You can listen to Dan's radio interview by visiting the MPR Midmorning radio webpage and clicking on the "Music and the Shaping of Humanity (program audio)" link in the upper right corner of the page. If you want to hear Dan giving me a shout-out, you have to listen all the way to 49:45.
And don't forget to buy yourself a copy of "The World in Six Songs". It also makes a great stocking stuffer for the music nerd or brain scientist on your Holiday shopping list!
Here's a photo of Dan Levitin and me, about ten years ago (the stamp on the picture is incorrect...it was not 1987!), during one of my stranger gigs. I played a concert on the sidewalk of Melrose Avenue in Hollywood and Dan happened to be in town. Dawn and I met Dan way back in 1992 at grad school at the University of Oregon. Dawn and Dan were both in the psychology department, and we discovered a common love of music. Each Thursday Dan had a group of folks over to his house and we would listen to music together. Dan was just transitioning from a career in showbiz where he'd been a session musician, record producer, and exec at Reprise Records.

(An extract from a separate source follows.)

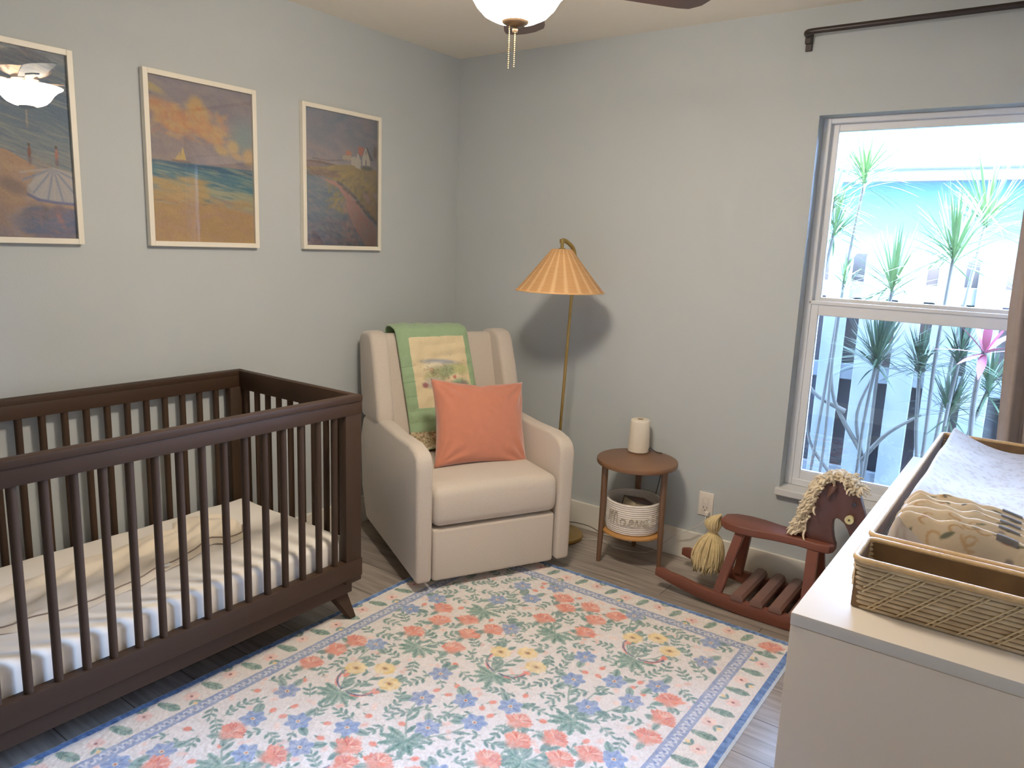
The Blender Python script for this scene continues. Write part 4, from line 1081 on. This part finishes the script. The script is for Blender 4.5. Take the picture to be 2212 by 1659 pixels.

He'd worked with a huge list of artists from Santana to Stevie Wonder to kd lang, and he was (and is) a walking wealth of showbiz and technical knowledge as well as the sheer wonder and joy of music.
At the time I was a 21 year old with a high school diploma, and I had never done any hanging out with record producers or neuroscientists before, so Dan was a huge influence on my own musical development as a listener and a performer. I remember sitting in Dan's living room with a group of U of O grad students and professors, listening intently to the hi-hat parts on Steely Dan records. I remember comparing the different sounds captured by producer Chris Thomas on two different Pretenders albums. One night some brain researchers from Russia were in town so we went with professor Don Tucker to hear his daugher Corin Tucker's punk band Heavens To Betsy play a show at a local art gallery (Corin would go on to form legendary trio Sleater-Kinney). Thanks to those Thursday nights in front of Dan's stereo, I discovered one of my favorite songwriters, Parthenon Huxley. My wife Dawn may have been in grad school for psychology, but I was in grad school for rock and roll.
You can read more about those musically formative days of mine in the liner notes for my Best of the 20th Century album, written by none other than Daniel Levitin. I'm very pleased to join Julia Fordham and Stevie Wonder in the list of folks who have liner notes by Levitin!
Dan's new book "The World in Six Songs" features amazing insights from many great musicians including Joni Mitchell and Sting. Another main character in the book is Rodney Crowell, and I just so happen to be on a Rodney kick these days. It started a few years ago when I went to my mailbox and found a package from Amazon.com. I hadn't ordered anything myself, but I opened the envelope to find a gift sent to me by Dan...a CD of Rodney's The Houston Kid. I didn't have any of Rodney's albums at this point, so it was a great discovery for me. Since then I've followed him through his recent series of brilliant career-reinventing albums Fate's Right Hand (my favorite, I think), The Outsider, and now his brand new one Sex & Gasoline. I shall close this post with some holiday shopping advice: buy some Levitin books and some Crowell CDs as gifts for yourself this year!
And thanks to Dan for the music and fun and education and the shout-out on the radio!